▶ _Recorded data_:
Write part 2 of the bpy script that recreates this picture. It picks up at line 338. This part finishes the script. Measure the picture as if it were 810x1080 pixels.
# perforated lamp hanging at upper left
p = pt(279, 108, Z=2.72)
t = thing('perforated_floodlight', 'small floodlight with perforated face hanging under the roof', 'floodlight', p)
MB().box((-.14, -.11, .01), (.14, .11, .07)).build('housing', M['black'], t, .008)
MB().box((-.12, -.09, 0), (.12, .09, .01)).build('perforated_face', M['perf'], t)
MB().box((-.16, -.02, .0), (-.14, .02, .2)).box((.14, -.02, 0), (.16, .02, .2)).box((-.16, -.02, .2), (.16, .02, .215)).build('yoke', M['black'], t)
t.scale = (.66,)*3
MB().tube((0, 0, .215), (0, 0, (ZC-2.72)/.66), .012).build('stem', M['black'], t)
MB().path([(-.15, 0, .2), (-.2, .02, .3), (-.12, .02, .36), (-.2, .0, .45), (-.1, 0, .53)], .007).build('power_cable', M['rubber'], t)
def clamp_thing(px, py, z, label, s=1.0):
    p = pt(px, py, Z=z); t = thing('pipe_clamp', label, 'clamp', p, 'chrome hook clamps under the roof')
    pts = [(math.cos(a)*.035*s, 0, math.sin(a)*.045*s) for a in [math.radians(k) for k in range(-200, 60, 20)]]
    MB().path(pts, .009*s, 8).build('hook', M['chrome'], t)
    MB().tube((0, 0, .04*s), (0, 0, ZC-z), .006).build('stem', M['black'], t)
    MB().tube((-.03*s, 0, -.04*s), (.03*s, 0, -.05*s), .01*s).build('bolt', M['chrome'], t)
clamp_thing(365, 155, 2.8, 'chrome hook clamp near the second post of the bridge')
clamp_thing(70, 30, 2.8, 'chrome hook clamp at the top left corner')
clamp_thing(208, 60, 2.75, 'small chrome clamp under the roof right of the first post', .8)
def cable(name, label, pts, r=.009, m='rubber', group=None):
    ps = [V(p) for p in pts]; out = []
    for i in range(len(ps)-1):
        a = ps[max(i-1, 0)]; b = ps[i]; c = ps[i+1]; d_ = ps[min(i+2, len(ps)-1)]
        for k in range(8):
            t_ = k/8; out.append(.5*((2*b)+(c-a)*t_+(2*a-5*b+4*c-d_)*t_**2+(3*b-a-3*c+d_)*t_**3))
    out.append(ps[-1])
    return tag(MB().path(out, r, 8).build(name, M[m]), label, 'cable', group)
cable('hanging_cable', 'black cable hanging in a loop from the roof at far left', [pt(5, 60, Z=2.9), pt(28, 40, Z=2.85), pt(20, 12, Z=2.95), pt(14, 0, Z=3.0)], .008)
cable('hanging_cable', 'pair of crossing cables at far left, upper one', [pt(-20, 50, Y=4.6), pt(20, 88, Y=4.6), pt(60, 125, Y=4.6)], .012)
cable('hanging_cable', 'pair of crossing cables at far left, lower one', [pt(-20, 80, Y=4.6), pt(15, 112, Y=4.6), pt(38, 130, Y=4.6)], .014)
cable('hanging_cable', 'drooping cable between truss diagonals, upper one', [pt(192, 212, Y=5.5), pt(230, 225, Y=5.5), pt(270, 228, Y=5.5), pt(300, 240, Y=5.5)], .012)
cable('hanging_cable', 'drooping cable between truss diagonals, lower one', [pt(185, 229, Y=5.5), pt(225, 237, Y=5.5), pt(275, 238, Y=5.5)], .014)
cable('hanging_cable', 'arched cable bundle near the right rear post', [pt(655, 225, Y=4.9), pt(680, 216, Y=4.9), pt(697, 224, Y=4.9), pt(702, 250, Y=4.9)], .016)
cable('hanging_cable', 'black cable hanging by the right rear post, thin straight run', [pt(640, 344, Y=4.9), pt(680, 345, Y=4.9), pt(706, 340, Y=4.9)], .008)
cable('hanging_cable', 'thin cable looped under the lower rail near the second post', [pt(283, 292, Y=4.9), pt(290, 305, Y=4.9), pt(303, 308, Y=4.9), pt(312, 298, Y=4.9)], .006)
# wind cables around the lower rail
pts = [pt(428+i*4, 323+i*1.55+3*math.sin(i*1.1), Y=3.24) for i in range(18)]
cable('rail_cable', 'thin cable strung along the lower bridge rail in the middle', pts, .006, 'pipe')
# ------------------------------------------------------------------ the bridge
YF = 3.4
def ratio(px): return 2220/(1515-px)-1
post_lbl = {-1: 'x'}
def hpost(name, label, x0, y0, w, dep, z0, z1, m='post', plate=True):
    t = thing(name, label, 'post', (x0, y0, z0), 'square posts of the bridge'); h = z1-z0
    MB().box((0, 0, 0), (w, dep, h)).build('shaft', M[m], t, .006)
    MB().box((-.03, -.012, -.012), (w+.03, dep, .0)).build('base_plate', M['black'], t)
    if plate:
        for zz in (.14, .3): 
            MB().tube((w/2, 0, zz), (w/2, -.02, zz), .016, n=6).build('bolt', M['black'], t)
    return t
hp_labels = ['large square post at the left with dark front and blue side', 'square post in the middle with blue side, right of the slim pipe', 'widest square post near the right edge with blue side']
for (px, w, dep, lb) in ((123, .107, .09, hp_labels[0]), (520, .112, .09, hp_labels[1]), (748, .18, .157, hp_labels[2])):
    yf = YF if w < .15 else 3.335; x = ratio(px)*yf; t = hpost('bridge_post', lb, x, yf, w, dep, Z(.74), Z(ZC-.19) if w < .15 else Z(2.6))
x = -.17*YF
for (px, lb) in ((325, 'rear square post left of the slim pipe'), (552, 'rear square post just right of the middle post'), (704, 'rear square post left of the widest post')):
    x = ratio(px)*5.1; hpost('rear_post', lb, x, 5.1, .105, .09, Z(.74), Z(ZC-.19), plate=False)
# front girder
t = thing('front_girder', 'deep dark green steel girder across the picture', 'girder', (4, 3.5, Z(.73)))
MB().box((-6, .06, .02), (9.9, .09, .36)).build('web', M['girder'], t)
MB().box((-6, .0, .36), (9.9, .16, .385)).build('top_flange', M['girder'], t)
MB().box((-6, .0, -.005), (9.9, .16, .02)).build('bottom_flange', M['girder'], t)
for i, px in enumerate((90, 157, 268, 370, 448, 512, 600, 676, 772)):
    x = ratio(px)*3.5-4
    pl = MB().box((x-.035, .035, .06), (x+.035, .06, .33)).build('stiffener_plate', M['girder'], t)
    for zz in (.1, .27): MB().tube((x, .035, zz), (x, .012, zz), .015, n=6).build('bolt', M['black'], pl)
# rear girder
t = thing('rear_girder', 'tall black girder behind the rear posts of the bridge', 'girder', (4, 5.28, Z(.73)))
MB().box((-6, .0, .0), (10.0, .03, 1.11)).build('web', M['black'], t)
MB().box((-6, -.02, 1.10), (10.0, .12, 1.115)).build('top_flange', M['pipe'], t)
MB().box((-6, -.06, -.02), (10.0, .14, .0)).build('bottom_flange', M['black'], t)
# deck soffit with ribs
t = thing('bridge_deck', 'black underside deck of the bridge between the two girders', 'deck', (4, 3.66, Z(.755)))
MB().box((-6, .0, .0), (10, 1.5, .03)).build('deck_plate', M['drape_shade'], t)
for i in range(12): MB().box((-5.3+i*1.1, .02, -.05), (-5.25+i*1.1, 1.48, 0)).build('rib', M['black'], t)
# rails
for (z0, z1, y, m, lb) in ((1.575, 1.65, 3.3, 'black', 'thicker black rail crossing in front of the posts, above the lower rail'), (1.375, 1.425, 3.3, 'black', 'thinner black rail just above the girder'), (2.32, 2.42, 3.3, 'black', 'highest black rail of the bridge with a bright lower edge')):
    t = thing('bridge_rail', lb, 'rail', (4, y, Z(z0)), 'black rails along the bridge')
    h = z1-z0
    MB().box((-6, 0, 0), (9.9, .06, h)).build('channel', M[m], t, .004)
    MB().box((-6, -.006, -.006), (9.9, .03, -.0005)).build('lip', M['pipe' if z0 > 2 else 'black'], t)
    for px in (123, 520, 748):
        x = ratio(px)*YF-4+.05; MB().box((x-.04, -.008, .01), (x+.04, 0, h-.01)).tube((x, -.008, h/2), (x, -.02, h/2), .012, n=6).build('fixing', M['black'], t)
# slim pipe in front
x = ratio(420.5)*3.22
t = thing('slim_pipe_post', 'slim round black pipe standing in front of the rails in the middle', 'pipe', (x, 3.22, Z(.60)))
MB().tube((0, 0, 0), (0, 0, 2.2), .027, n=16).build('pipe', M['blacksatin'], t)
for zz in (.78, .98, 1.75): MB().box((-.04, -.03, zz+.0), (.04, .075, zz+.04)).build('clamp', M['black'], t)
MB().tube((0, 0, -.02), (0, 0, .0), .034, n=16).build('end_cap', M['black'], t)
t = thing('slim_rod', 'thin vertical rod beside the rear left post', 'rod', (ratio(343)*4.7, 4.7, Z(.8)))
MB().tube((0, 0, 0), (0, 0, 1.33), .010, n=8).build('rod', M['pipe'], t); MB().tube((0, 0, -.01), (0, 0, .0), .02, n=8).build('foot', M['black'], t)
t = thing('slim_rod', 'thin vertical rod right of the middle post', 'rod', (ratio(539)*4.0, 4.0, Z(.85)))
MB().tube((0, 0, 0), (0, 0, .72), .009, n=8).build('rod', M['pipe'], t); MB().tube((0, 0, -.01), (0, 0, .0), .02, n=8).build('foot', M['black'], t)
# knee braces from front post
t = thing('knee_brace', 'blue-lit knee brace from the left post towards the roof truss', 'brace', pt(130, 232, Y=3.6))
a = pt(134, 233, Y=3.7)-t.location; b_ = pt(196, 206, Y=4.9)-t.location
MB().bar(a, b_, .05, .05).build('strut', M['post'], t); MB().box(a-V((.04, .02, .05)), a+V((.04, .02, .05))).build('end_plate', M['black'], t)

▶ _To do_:
In the material above, how many lines hold the word "picture"? Say only the number.

▶ _Answer to this problem_:
2